Si Javier fuera japonés me lo imagino como jefe de protocolo del emperador o de un señor feudal, de un daimio, siempre eficaz, admirado por su cultura, consultado sobre los detalles para hacer más agradable la vida.
En la realidad, Javier es un tío culto, tan buen conversador como Arturo y José Ramón, siempre dispuesto a agradar, buen organizador de viajes, un excelente aglutinador de personas, sentimientos y voluntades. Otra cualidad común con el resto del grupo es su buen humor. No le he escuchado un mal comentario ni una queja. Su pasión son los trenes.
Javier y José Ramón se conocen de tiempos del colegio. Los dos son expertos en cocina japonesa. Nos alimentaron bien.
Si Arturo fuera japonés sería consejero en una corte, imperial o feudal. Su señor apreciaría la sabiduría de sus comentarios, breves y exactos. Seguro que los señores se disputarían sus servicios. A ninguno halagaría de forma gratuita. No lo necesitaría para ganarse su respeto.
En la realidad, Arturo es una de esas personas que todo grupo desearía incluir en sus filas como un muy cualificado gregario que ofrece ese comentario pertinente y acertado y que nunca saca los pies del plato. Sería un excelente compositor de haikus.[1]
Fue nuestro jefe de mapas. Siempre nos orientó por el camino adecuado.
En la antigüedad, los japoneses creían en la identidad espiritual de las palabras y en su poder. El espíritu verbal se ocultaba en ellas y, al pronunciarlas, dentro de un contexto, podían causar la suerte o la desgracia de las personas. "Si el alma de la palabra tenía ese efecto decisivo en la vida real de los hombres-escribió Kayoko Takagi en el estudio previo a El cuento del cortador de bambú-es muy probable que la gente por el temor a que se pusiera en vigor el poder mágico negativo evitara mencionarla. Cabe también la posibilidad de que se creyera que, al pronunciarla demasiado, podría disminuir su efectividad y que, finalmente perdería esa magia de las palabras".
Ese poder de las palabras se asociaba al término kotodama. Y para hacerlo efectivo se necesitaba un kataribe, un contador de mitos y leyendas. Originariamente eran funcionarios de la corte imperial que recitaban las historias sobre el linaje de la familia imperial y de los hechos de la corte.
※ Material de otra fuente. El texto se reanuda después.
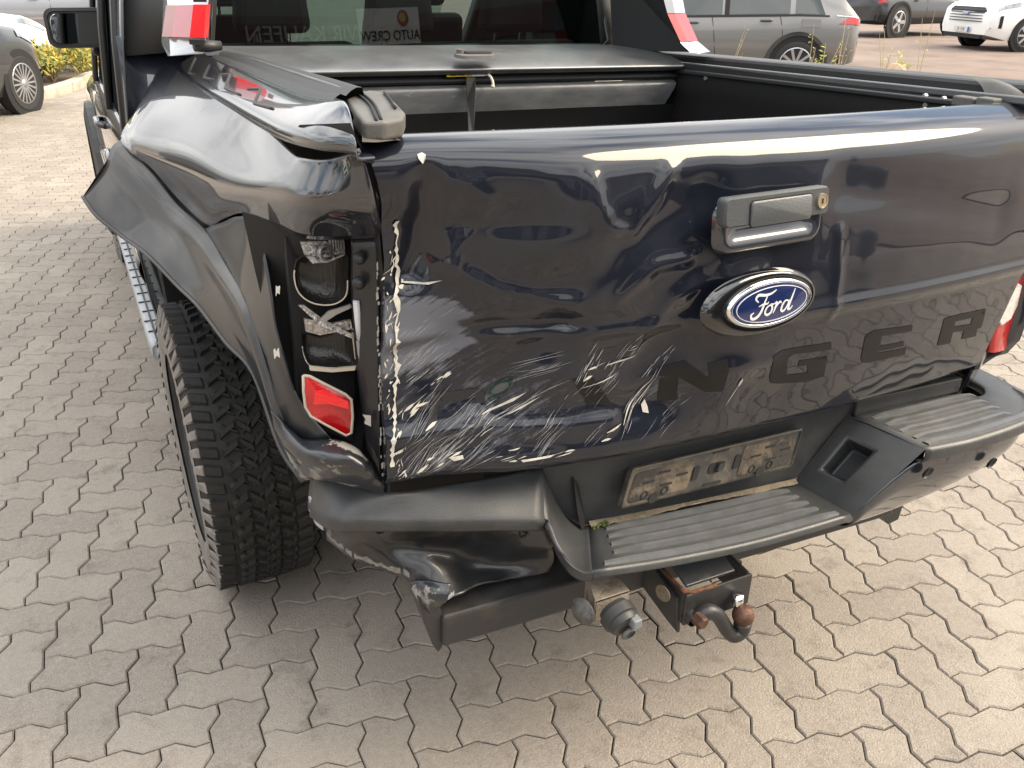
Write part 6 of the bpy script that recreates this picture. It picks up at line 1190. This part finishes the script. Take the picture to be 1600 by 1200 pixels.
shrub((-.55, 14.9, .05), .8, .6, .72, 3000, 2, .85, label='yellower shrub behind the one at the kerb bend', group='shrubs in the kerbed bed')
shrub((-2.4, 13.4, .05), .9, .6, .6, 2200, 3, .5, label='shrub hidden behind the dark grey hatchback', group='shrubs in the kerbed bed')
# boulder behind the right rail
r = random.Random(9); bm = bmesh.new(); bmesh.ops.create_icosphere(bm, subdivisions=3, radius=1)
for v in bm.verts:
    n_ = v.co.copy(); d = 1 + .22 * math.sin(3.1 * n_.x + 1) * math.sin(2.7 * n_.y + 2) + .12 * math.sin(7 * n_.z + 4 * n_.x); v.co = Vector((n_.x * .36 * d, n_.y * .30 * d, n_.z * .26 * d))
me = bpy.data.meshes.new('boulder'); bm.to_mesh(me); bm.free(); me.materials.append(M('sandstone', (.34, .25, .17), .9, var=.35, vscale=6, bump=.6, bscale=14)); rock = bpy.data.objects.new('boulder', me); rock.location = (9.25, 7.75, .17); link(rock); tag(rock, 'small tan boulder beside the tail of the grey car', 'rock')
sheet('planting_strip', [(4.2, 7.2), (9.9, 6.4), (10.4, 7.8), (4.5, 9.4)], .002, SOIL, 'narrow soil strip with dry stalks')
STALK = M('straw_stalk', (.40, .33, .17), .8); STALKG = M('yellow_green_leaf', (.34, .34, .05), .7)
def weed(loc, n, h, spread, seed, label, leafy=0):
    r = random.Random(seed); root = empty('dry_weed', label, 'weed', loc, 0, 'dry stalks beyond the right bed rail'); b = B(); lf_ = B()
    for _ in range(n):
        a = r.uniform(0, 6.283); s = r.uniform(.1, 1) * spread; hh = h * r.uniform(.6, 1.05); P = [(0, 0, 0), (s * .35 * math.cos(a), s * .35 * math.sin(a), hh * .5), (s * math.cos(a), s * math.sin(a), hh)]
        b.tube(spline(P, 3), [.007, .006, .005, .005, .004, .004, .002], 5)
        for _ in range(6 if not leafy else 14):
            t = r.uniform(.5, 1); q = Vector(P[0]).lerp(Vector(P[2]), t) + Vector((r.gauss(0, .02), r.gauss(0, .02), r.gauss(0, .02))); d = Vector((r.gauss(0, 1), r.gauss(0, 1), r.gauss(.8, .6))).normalized(); o_ = d.orthogonal().normalized(); l = r.uniform(.02, .05) * (1 + leafy)
            lf_.add([q, q + d * l * .5 + o_ * l * .16, q + d * l, q + d * l * .5 - o_ * l * .16], [(0, 1, 2, 3)])
    b.build('stalk', STALK, root); o = lf_.build('leaves', STALKG if leafy else STALK, root); o['kind'] = 'stuff'
for i, (px_, h, n, lab, lf2) in enumerate((((7.376, 8.886, 0), .95, 4, 'dry stalks in front of the front door of the grey car', 0), ((8.281, 9.468, 0), .55, 4, 'short dry tuft below the rear door of the grey car', 0), ((8.068, 8.055, 0), 1.15, 2, 'tall thin stalk before the rear wheel of the grey car', 0), ((8.239, 7.989, 0), .8, 3, 'yellow leafed stalk before the rear wheel of the grey car', 1), ((8.204, 7.671, 0), 1.05, 4, 'leaning stalks behind the tail of the grey car', 0), ((9.826, 8.088, 0), .62, 9, 'leafy yellow tuft right of the tan boulder', 1), ((9.063, 7.666, 0), 1.0, 3, 'bare stalks standing just right of the tan boulder', 0), ((9.254, 7.257, 0), 1.15, 2, 'two thin stalks farthest right beyond the rail', 0))):
    weed(px_, n, h, .22, 20 + i, lab, lf2)

# ---------------------------------------------------------------- what stands behind the photographer and shows only as reflections
WALLM = M('workshop_wall', (.30, .30, .31), .8, var=.1, vscale=1.2); DKWALL = M('workshop_dark_cladding', (.13, .125, .12), .6); REDW = M('sign_red', (.38, .02, .02), .5); SIGNW = M('sign_white', (.70, .70, .69), .5); SIGNB = M('sign_black', (.02, .02, .02), .5)
shop = empty('workshop_building', 'long low workshop with dark cladding and signs seen only as a reflection', 'building', (3.0, -15.5, 0))
BX = [(-16, 0), (16, 0), (16, -8), (-16, -8)]
b = B(); b.prism([(x, y, -.02) for x, y in BX], (0, 0, 3.6)); b.build('wall', WALLM, shop)
b = B(); b.prism([(x * 1.01, y + (.12 if y == 0 else 0), 3.58) for x, y in BX], (0, 0, 2.4)); b.build('cladding', DKWALL, shop)
for k in range(6):
    b = B(); b.box((-12.5 + k * 5, .03, 1.35), (3.4, .08, 2.6)); d_ = b.build('roller_door', M('door_panel', (.10, .11, .13), .4) if k % 2 else M('door_glass', (.03, .04, .045), .1), shop)
    for q in range(4): B().box((-12.5 + k * 5, .08, .4 + q * .62), (3.4, .03, .05)).build('door_rail', SILVERP, d_)

B().box((3.2, .16, 5.02), (9.4, .06, .66)).build('banner', M('dull_red_banner', (.075, .03, .03), .5), shop)
SM = lambda x, z, y=.20: Matrix(((-1, 0, 0, x), (0, 0, 1, y), (0, 1, 0, z), (0, 0, 0, 1)))
text('sign_lettering', 'WIR KAUFEN', .46, M('sign_pale_letter', (.34, .34, .34), .6), SM(.50, 4.98), shop, .01)
B().box((2.56, .22, 5.10), (1.75, .06, .74)).build('sign_panel', SIGNW, shop)
text('sign_lettering', 'AUTO CREW', .29, SIGNB, SM(2.56, 4.90, .26), shop, .01)
B().lathe([(0, .01), (.16, .01), (.17, 0), (.12, 0)], (2.95, .26, 5.25), (0, 1, 0), 20).build('sign_emblem', REDW, shop)
B().lathe([(0, .02), (.09, .02), (.10, .0)], (2.92, .27, 5.26), (0, 1, 0), 16).build('sign_emblem', M('sign_gold', (.55, .42, .10), .5), shop)
# vehicles and trees to the left and behind, mirrored in the paint
hd = Vector((1, .06, 0)).normalized()
dc, patch, pt, sec, across = make_car('dark_car', 'black car parked close behind the pickup truck, outside the photograph', (.6, -4.6, 0), hd, M('black_car_paint', (.012, .013, .015), .3, .3, 1), 4.6, 1.86, 1.6, (.9, 3.6), .34)
hd = Vector((.1, 1, 0)).normalized()
oc, patch, pt, sec, across = make_car('orange_car', 'orange red car parked left of the pickup truck, outside the photograph', (-9.2, -2.2, 0), hd, M('orange_red_paint', (.45, .07, .02), .3, 0, 1), 4.4, 1.85, 1.5, (.85, 3.5), .33)
gv, patch, pt, sec, across = make_car('delivery_van', 'white and green van behind the orange car, outside the photograph', (-9.6, -9.0, 0), hd, WHITEP, 5.0, 1.95, 1.95, (.95, 4.0), .35, vb, vr, vh, .24, win=((2.2, 3.2, 0, -.4), (.4, 1.2, 0, 0)))
for side in (1, -1): patch('green_stripe', .3, 3.6, 2.4, 4.2, side, M('green_stripe_paint', (.06, .30, .04), .4), .01, gv)
def tree(loc, h, seed, label):
    r = random.Random(seed); root = empty('tree', label, 'tree', loc, 0, 'trees on the far left'); t = B(); lf_ = B()
    t.tube([(0, 0, -.1), (.1, 0, h * .3), (0, .1, h * .6), (.1, 0, h * .95)], [.22, .17, .10, .03], 8)
    ends = []
    for _ in range(14):
        z = h * r.uniform(.3, .8); a = r.uniform(0, 6.283); l = h * r.uniform(.18, .34); e = Vector((math.cos(a) * l, math.sin(a) * l, z + l * .6)); t.tube([(0, 0, z), e * .5 + Vector((0, 0, z * .5 + .1)), e], [.06, .04, .015], 5); ends.append(e)
    t.build('trunk', TWIG, root)
    for _ in range(2600):
        p = r.choice(ends) + Vector((r.gauss(0, h * .07), r.gauss(0, h * .07), r.gauss(0, h * .06))); a = Vector((r.gauss(0, 1), r.gauss(0, 1), r.gauss(0, 1))).normalized(); o_ = a.orthogonal().normalized(); s_ = r.uniform(.08, .18)
        lf_.add([p, p + a * s_ + o_ * s_ * .4, p + a * s_ * 2, p + a * s_ - o_ * s_ * .4], [(0, 1, 2, 3)])
    o = lf_.build('crown', M('tree_leaf', (.07, .08, .03), .7, var=.3, vscale=2), root); return root
for i, (x, y, h, lab) in enumerate(((-22, -6, 6.5, 'tall tree at the far left, nearest to the van'), (-24, 1, 5.5, 'lower tree at the far left, level with the orange car'), (-23, 8, 6.0, 'broad tree at the far left, ahead of the orange car'), (-26, -13, 7, 'tallest tree at the far left, behind the van'))): tree((x, y, 0), h, 40 + i, lab)
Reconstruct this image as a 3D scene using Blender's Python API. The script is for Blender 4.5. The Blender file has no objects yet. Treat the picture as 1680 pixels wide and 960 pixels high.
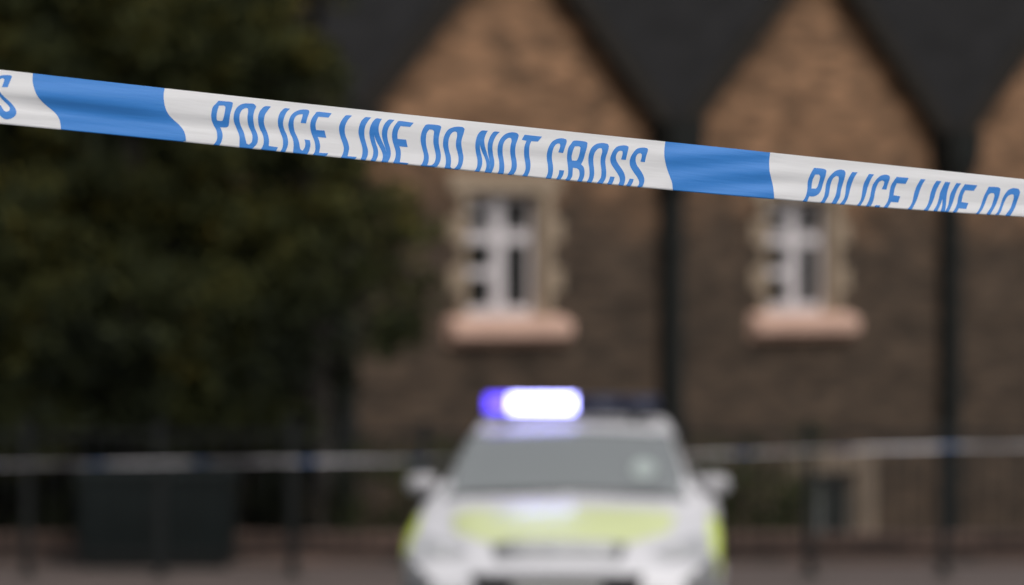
import bpy, bmesh, math, random
from mathutils import Vector, Matrix
from mathutils.geometry import delaunay_2d_cdt
R = math.radians
PI = math.pi

# ------------------------------------------------------------------ camera
W, H, F = 1680.0, 960.0, 7000.0          # picture size and focal length in pixels of the photograph
HZ = 440.0                               # picture row of the horizon
CAMZ = 2.44
scene = bpy.context.scene
col = scene.collection
cd = bpy.data.cameras.new('camera')
cam = bpy.data.objects.new('camera', cd); col.objects.link(cam)
cd.sensor_width = 36.0
cd.lens = 36.0 * F / W
cd.clip_start = 0.1; cd.clip_end = 2000
PITCH = -math.atan((H/2 - HZ) / F)
cam.location = (0, 0, CAMZ)
cam.rotation_euler = (PI/2 + PITCH, 0, 0)
cd.dof.use_dof = True
cd.dof.focus_distance = 6.31
cd.dof.aperture_fstop = 3.5
cd.dof.aperture_blades = 0
scene.camera = cam

# ------------------------------------------------------------------ sky and sun (overcast)
SUN_EL, SUN_AZ = R(52), R(150)           # azimuth clockwise from +Y
world = bpy.data.worlds.new('World'); scene.world = world; world.use_nodes = True
wt = world.node_tree; wt.nodes.clear()
sky = wt.nodes.new('ShaderNodeTexSky'); sky.sky_type = 'NISHITA'; sky.sun_disc = False
sky.sun_elevation = SUN_EL; sky.sun_rotation = SUN_AZ
sky.air_density = 1.0; sky.dust_density = 4.0; sky.ozone_density = 1.0
hs = wt.nodes.new('ShaderNodeHueSaturation'); hs.inputs['Saturation'].default_value = 0.18
bg = wt.nodes.new('ShaderNodeBackground'); bg.inputs['Strength'].default_value = 0.10
wo = wt.nodes.new('ShaderNodeOutputWorld')
wt.links.new(sky.outputs[0], hs.inputs['Color']); wt.links.new(hs.outputs[0], bg.inputs['Color'])
wt.links.new(bg.outputs[0], wo.inputs['Surface'])
sd = bpy.data.lights.new('sun', 'SUN'); sd.energy = 0.9; sd.angle = R(25); sd.color = (1.0, 0.96, 0.90)
sun = bpy.data.objects.new('sun', sd); col.objects.link(sun)
sdir = Vector((math.sin(SUN_AZ)*math.cos(SUN_EL), math.cos(SUN_AZ)*math.cos(SUN_EL), math.sin(SUN_EL)))
sun.rotation_euler = sdir.to_track_quat('Z', 'Y').to_euler()
scene.view_settings.view_transform = 'Standard'
scene.view_settings.look = 'None'
scene.view_settings.gamma = 1.0
scene.view_settings.exposure = 0.56
scene.cycles.use_denoising = True
scene.cycles.max_bounces = 8

# ------------------------------------------------------------------ helpers
CP, SP = math.cos(PITCH), math.sin(PITCH)
def at(px, py, Y):
    """world point seen at picture position px, py at distance Y ahead"""
    a = (px - W/2) / F; b = -(py - H/2) / F
    d = Vector((a, CP - b*SP, SP + b*CP))
    return Vector((0, 0, CAMZ)) + d * (Y / d.y)

class MB:
    def __init__(s): s.v = []; s.f = []; s.mi = []
    def add(s, vs, fs, mi=0):
        o = len(s.v); s.v += [tuple(p) for p in vs]
        for f in fs: s.f.append([o+i for i in f]); s.mi.append(mi)
    def box(s, a, b, mi=0):
        x0,y0,z0 = a; x1,y1,z1 = b
        if x0 > x1: x0,x1 = x1,x0
        if y0 > y1: y0,y1 = y1,y0
        if z0 > z1: z0,z1 = z1,z0
        s.add([(x0,y0,z0),(x1,y0,z0),(x1,y1,z0),(x0,y1,z0),(x0,y0,z1),(x1,y0,z1),(x1,y1,z1),(x0,y1,z1)],
              [(3,2,1,0),(4,5,6,7),(0,1,5,4),(1,2,6,5),(2,3,7,6),(3,0,4,7)], mi)
    def tube(s, pts, r, n=10, mi=0, cap=True):
        rs = r if isinstance(r, (list, tuple)) else [r]*len(pts)
        pts = [Vector(p) for p in pts]; rings = []
        for i, p in enumerate(pts):
            d = (pts[min(i+1, len(pts)-1)] - pts[max(i-1, 0)]).normalized()
            u = d.cross(Vector((0,0,1)))
            if u.length < 1e-3: u = d.cross(Vector((1,0,0)))
            u.normalize(); w = d.cross(u)
            rings.append([p + (u*math.cos(2*PI*k/n) + w*math.sin(2*PI*k/n))*rs[i] for k in range(n)])
        vs = [q for rg in rings for q in rg]; fs = []
        for i in range(len(pts)-1):
            for k in range(n):
                fs.append((i*n+k, i*n+(k+1)%n, (i+1)*n+(k+1)%n, (i+1)*n+k))
        if cap:
            fs.append(tuple(range(n-1,-1,-1))); fs.append(tuple((len(pts)-1)*n+k for k in range(n)))
        s.add(vs, fs, mi)
    def build(s, name, mat, parent=None, smooth=False, bevel=0):
        me = bpy.data.meshes.new(name); me.from_pydata(s.v, [], s.f)
        for m in (mat if isinstance(mat, (list, tuple)) else [mat]): me.materials.append(m)
        for p, i in zip(me.polygons, s.mi): p.material_index = i; p.use_smooth = smooth
        me.update()
        bm = bmesh.new(); bm.from_mesh(me)
        bmesh.ops.recalc_face_normals(bm, faces=bm.faces[:]); bm.to_mesh(me); bm.free()
        o = bpy.data.objects.new(name, me); col.objects.link(o)
        if parent: o.parent = parent
        if bevel:
            b = o.modifiers.new('bevel', 'BEVEL'); b.width = bevel; b.segments = 2; b.limit_method = 'ANGLE'
        return o

def tag(o, label=None, cat=None, group=None, kind=None):
    if label: o['label'] = label
    if cat: o['category'] = cat
    if group: o['group'] = group
    if kind: o['kind'] = kind
    return o
def empty(name, loc, rz=0):
    o = bpy.data.objects.new(name, None); col.objects.link(o); o.location = loc; o.rotation_euler = (0,0,rz); o.empty_display_size = .2
    return o
def children(o): return [c for c in col.objects if c.parent == o]
def copy_tree(o, parent=None):
    c = o.copy(); col.objects.link(c); c.parent = parent
    for ch in children(o): copy_tree(ch, c)
    return c

# ------------------------------------------------------------------ materials
def mat(name, c, rough=.6, spec=.5, metal=0, vary=0, scale=8, bump=0, coat=0, emis=None, estr=0, c2=None):
    m = bpy.data.materials.new(name); m.use_nodes = True
    nt = m.node_tree; p = nt.nodes['Principled BSDF']
    p.inputs['Base Color'].default_value = (*c, 1); p.inputs['Roughness'].default_value = rough
    p.inputs['Specular IOR Level'].default_value = spec; p.inputs['Metallic'].default_value = metal
    p.inputs['Coat Weight'].default_value = coat; p.inputs['Coat Roughness'].default_value = .08
    if emis: p.inputs['Emission Color'].default_value = (*emis, 1); p.inputs['Emission Strength'].default_value = estr
    if vary or c2 or bump:
        tc = nt.nodes.new('ShaderNodeTexCoord')
        n = nt.nodes.new('ShaderNodeTexNoise'); n.inputs['Scale'].default_value = scale; n.inputs['Detail'].default_value = 6
        nt.links.new(tc.outputs['Object'], n.inputs['Vector'])
        if vary or c2:
            r = nt.nodes.new('ShaderNodeValToRGB')
            a = c2 if c2 else [x*(1-vary) for x in c]; b = c if c2 else [min(1, x*(1+vary)) for x in c]
            r.color_ramp.elements[0].position = .32; r.color_ramp.elements[1].position = .68
            r.color_ramp.elements[0].color = (*a, 1); r.color_ramp.elements[1].color = (*b, 1)
            nt.links.new(n.outputs['Fac'], r.inputs[0]); nt.links.new(r.outputs[0], p.inputs['Base Color'])
        if bump:
            bp = nt.nodes.new('ShaderNodeBump'); bp.inputs['Strength'].default_value = bump; bp.inputs['Distance'].default_value = .01
            nt.links.new(n.outputs['Fac'], bp.inputs['Height']); nt.links.new(bp.outputs[0], p.inputs['Normal'])
    return m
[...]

Con el tiempo, fueron evolucionando hacia algo parecido a nuestros trovadores medievales que producían sus propias versiones de aquellas historias.
Me ha tocado en gracia ser el kataribe de esta historia y trataré de encontrar el kotodama que se pasea sobre el viento para que esta narración sea digna de vuestra atención y os satisfaga.



[1] El Haiku es un poema típicamente japonés de tres versos de cinco, siete y cinco sílabas.